EXERCISE
Print the listing below in its entirety, character for character.

INFORMATION SUPPLIED
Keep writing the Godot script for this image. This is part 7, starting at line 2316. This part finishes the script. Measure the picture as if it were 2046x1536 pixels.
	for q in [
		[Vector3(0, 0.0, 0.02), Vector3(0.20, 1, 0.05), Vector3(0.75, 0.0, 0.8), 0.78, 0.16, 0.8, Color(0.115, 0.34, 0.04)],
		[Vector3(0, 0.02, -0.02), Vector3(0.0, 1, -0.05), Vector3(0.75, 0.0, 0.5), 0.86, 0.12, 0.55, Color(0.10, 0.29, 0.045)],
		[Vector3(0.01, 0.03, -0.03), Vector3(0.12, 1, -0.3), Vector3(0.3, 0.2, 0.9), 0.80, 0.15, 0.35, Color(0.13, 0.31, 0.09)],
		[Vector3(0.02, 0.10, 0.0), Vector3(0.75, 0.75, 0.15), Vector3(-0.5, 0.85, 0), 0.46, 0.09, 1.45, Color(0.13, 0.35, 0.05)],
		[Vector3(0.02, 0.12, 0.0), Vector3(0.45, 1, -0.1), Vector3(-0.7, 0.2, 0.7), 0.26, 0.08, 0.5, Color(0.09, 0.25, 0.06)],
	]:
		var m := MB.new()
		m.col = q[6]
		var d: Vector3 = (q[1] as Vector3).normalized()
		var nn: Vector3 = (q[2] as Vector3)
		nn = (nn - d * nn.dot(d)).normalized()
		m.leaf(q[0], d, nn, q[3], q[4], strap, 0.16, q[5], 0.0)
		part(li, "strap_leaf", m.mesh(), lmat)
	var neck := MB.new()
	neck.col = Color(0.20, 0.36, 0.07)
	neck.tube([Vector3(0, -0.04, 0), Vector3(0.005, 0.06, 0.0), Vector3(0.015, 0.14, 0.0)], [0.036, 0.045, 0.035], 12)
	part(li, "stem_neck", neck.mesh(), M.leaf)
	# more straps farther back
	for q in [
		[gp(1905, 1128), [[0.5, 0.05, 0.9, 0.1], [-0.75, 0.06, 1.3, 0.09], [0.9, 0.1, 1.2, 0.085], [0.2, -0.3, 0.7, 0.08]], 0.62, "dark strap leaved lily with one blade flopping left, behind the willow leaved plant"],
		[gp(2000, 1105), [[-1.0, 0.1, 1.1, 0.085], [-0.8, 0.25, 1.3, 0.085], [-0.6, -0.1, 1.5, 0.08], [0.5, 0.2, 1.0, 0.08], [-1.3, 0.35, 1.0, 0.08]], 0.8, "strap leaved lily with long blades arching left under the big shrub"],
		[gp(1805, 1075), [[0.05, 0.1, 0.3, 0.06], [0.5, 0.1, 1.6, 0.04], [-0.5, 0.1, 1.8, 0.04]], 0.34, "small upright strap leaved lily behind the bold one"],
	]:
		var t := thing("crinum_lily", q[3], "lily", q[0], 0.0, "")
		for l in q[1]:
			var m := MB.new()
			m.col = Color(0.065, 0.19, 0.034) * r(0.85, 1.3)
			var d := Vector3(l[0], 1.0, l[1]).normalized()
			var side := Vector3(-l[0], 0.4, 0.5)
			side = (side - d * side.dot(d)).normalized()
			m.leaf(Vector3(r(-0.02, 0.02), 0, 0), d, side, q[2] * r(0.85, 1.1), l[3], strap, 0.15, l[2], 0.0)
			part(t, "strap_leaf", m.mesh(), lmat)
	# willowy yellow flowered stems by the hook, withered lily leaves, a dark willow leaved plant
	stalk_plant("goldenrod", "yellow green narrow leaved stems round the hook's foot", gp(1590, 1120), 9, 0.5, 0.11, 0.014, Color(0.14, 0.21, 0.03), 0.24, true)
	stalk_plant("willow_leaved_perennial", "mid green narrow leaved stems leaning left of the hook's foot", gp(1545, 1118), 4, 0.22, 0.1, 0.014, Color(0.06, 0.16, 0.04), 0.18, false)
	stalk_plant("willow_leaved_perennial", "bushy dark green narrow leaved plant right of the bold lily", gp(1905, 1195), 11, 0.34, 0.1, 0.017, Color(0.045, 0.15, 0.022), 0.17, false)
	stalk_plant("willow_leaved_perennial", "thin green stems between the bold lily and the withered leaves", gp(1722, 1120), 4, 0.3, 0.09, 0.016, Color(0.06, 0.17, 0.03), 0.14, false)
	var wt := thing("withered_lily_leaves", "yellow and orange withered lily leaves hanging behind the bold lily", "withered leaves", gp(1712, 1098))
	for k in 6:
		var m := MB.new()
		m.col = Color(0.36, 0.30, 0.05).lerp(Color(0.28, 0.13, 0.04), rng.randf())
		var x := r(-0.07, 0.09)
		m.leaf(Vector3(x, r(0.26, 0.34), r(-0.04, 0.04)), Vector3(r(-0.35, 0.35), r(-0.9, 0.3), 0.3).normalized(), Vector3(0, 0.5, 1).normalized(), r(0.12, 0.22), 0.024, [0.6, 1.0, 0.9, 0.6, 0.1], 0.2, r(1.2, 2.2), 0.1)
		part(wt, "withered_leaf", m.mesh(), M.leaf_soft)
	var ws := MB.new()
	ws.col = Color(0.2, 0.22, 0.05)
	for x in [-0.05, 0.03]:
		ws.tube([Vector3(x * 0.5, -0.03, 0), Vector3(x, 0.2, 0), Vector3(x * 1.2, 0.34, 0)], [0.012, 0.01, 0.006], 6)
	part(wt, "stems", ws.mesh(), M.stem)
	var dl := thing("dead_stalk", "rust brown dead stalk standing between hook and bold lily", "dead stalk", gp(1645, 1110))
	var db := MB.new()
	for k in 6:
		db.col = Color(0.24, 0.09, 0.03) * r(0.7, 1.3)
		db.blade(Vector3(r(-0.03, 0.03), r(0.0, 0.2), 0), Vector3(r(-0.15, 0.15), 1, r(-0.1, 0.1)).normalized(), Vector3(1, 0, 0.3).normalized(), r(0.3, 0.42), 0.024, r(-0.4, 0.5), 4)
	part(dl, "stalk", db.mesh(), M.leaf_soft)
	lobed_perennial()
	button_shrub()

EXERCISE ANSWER
Keep writing the Godot script for this image. This is part 7, starting at line 2316. This part finishes the script. Measure the picture as if it were 2046x1536 pixels.
	for q in [
		[Vector3(0, 0.0, 0.02), Vector3(0.20, 1, 0.05), Vector3(0.75, 0.0, 0.8), 0.78, 0.16, 0.8, Color(0.115, 0.34, 0.04)],
		[Vector3(0, 0.02, -0.02), Vector3(0.0, 1, -0.05), Vector3(0.75, 0.0, 0.5), 0.86, 0.12, 0.55, Color(0.10, 0.29, 0.045)],
		[Vector3(0.01, 0.03, -0.03), Vector3(0.12, 1, -0.3), Vector3(0.3, 0.2, 0.9), 0.80, 0.15, 0.35, Color(0.13, 0.31, 0.09)],
		[Vector3(0.02, 0.10, 0.0), Vector3(0.75, 0.75, 0.15), Vector3(-0.5, 0.85, 0), 0.46, 0.09, 1.45, Color(0.13, 0.35, 0.05)],
		[Vector3(0.02, 0.12, 0.0), Vector3(0.45, 1, -0.1), Vector3(-0.7, 0.2, 0.7), 0.26, 0.08, 0.5, Color(0.09, 0.25, 0.06)],
	]:
		var m := MB.new()
		m.col = q[6]
		var d: Vector3 = (q[1] as Vector3).normalized()
		var nn: Vector3 = (q[2] as Vector3)
		nn = (nn - d * nn.dot(d)).normalized()
		m.leaf(q[0], d, nn, q[3], q[4], strap, 0.16, q[5], 0.0)
		part(li, "strap_leaf", m.mesh(), lmat)
	var neck := MB.new()
	neck.col = Color(0.20, 0.36, 0.07)
	neck.tube([Vector3(0, -0.04, 0), Vector3(0.005, 0.06, 0.0), Vector3(0.015, 0.14, 0.0)], [0.036, 0.045, 0.035], 12)
	part(li, "stem_neck", neck.mesh(), M.leaf)
	# more straps farther back
	for q in [
		[gp(1905, 1128), [[0.5, 0.05, 0.9, 0.1], [-0.75, 0.06, 1.3, 0.09], [0.9, 0.1, 1.2, 0.085], [0.2, -0.3, 0.7, 0.08]], 0.62, "dark strap leaved lily with one blade flopping left, behind the willow leaved plant"],
		[gp(2000, 1105), [[-1.0, 0.1, 1.1, 0.085], [-0.8, 0.25, 1.3, 0.085], [-0.6, -0.1, 1.5, 0.08], [0.5, 0.2, 1.0, 0.08], [-1.3, 0.35, 1.0, 0.08]], 0.8, "strap leaved lily with long blades arching left under the big shrub"],
		[gp(1805, 1075), [[0.05, 0.1, 0.3, 0.06], [0.5, 0.1, 1.6, 0.04], [-0.5, 0.1, 1.8, 0.04]], 0.34, "small upright strap leaved lily behind the bold one"],
	]:
		var t := thing("crinum_lily", q[3], "lily", q[0], 0.0, "")
		for l in q[1]:
			var m := MB.new()
			m.col = Color(0.065, 0.19, 0.034) * r(0.85, 1.3)
			var d := Vector3(l[0], 1.0, l[1]).normalized()
			var side := Vector3(-l[0], 0.4, 0.5)
			side = (side - d * side.dot(d)).normalized()
			m.leaf(Vector3(r(-0.02, 0.02), 0, 0), d, side, q[2] * r(0.85, 1.1), l[3], strap, 0.15, l[2], 0.0)
			part(t, "strap_leaf", m.mesh(), lmat)
	# willowy yellow flowered stems by the hook, withered lily leaves, a dark willow leaved plant
	stalk_plant("goldenrod", "yellow green narrow leaved stems round the hook's foot", gp(1590, 1120), 9, 0.5, 0.11, 0.014, Color(0.14, 0.21, 0.03), 0.24, true)
	stalk_plant("willow_leaved_perennial", "mid green narrow leaved stems leaning left of the hook's foot", gp(1545, 1118), 4, 0.22, 0.1, 0.014, Color(0.06, 0.16, 0.04), 0.18, false)
	stalk_plant("willow_leaved_perennial", "bushy dark green narrow leaved plant right of the bold lily", gp(1905, 1195), 11, 0.34, 0.1, 0.017, Color(0.045, 0.15, 0.022), 0.17, false)
	stalk_plant("willow_leaved_perennial", "thin green stems between the bold lily and the withered leaves", gp(1722, 1120), 4, 0.3, 0.09, 0.016, Color(0.06, 0.17, 0.03), 0.14, false)
	var wt := thing("withered_lily_leaves", "yellow and orange withered lily leaves hanging behind the bold lily", "withered leaves", gp(1712, 1098))
	for k in 6:
		var m := MB.new()
		m.col = Color(0.36, 0.30, 0.05).lerp(Color(0.28, 0.13, 0.04), rng.randf())
		var x := r(-0.07, 0.09)
		m.leaf(Vector3(x, r(0.26, 0.34), r(-0.04, 0.04)), Vector3(r(-0.35, 0.35), r(-0.9, 0.3), 0.3).normalized(), Vector3(0, 0.5, 1).normalized(), r(0.12, 0.22), 0.024, [0.6, 1.0, 0.9, 0.6, 0.1], 0.2, r(1.2, 2.2), 0.1)
		part(wt, "withered_leaf", m.mesh(), M.leaf_soft)
	var ws := MB.new()
	ws.col = Color(0.2, 0.22, 0.05)
	for x in [-0.05, 0.03]:
		ws.tube([Vector3(x * 0.5, -0.03, 0), Vector3(x, 0.2, 0), Vector3(x * 1.2, 0.34, 0)], [0.012, 0.01, 0.006], 6)
	part(wt, "stems", ws.mesh(), M.stem)
	var dl := thing("dead_stalk", "rust brown dead stalk standing between hook and bold lily", "dead stalk", gp(1645, 1110))
	var db := MB.new()
	for k in 6:
		db.col = Color(0.24, 0.09, 0.03) * r(0.7, 1.3)
		db.blade(Vector3(r(-0.03, 0.03), r(0.0, 0.2), 0), Vector3(r(-0.15, 0.15), 1, r(-0.1, 0.1)).normalized(), Vector3(1, 0, 0.3).normalized(), r(0.3, 0.42), 0.024, r(-0.4, 0.5), 4)
	part(dl, "stalk", db.mesh(), M.leaf_soft)
	lobed_perennial()
	button_shrub()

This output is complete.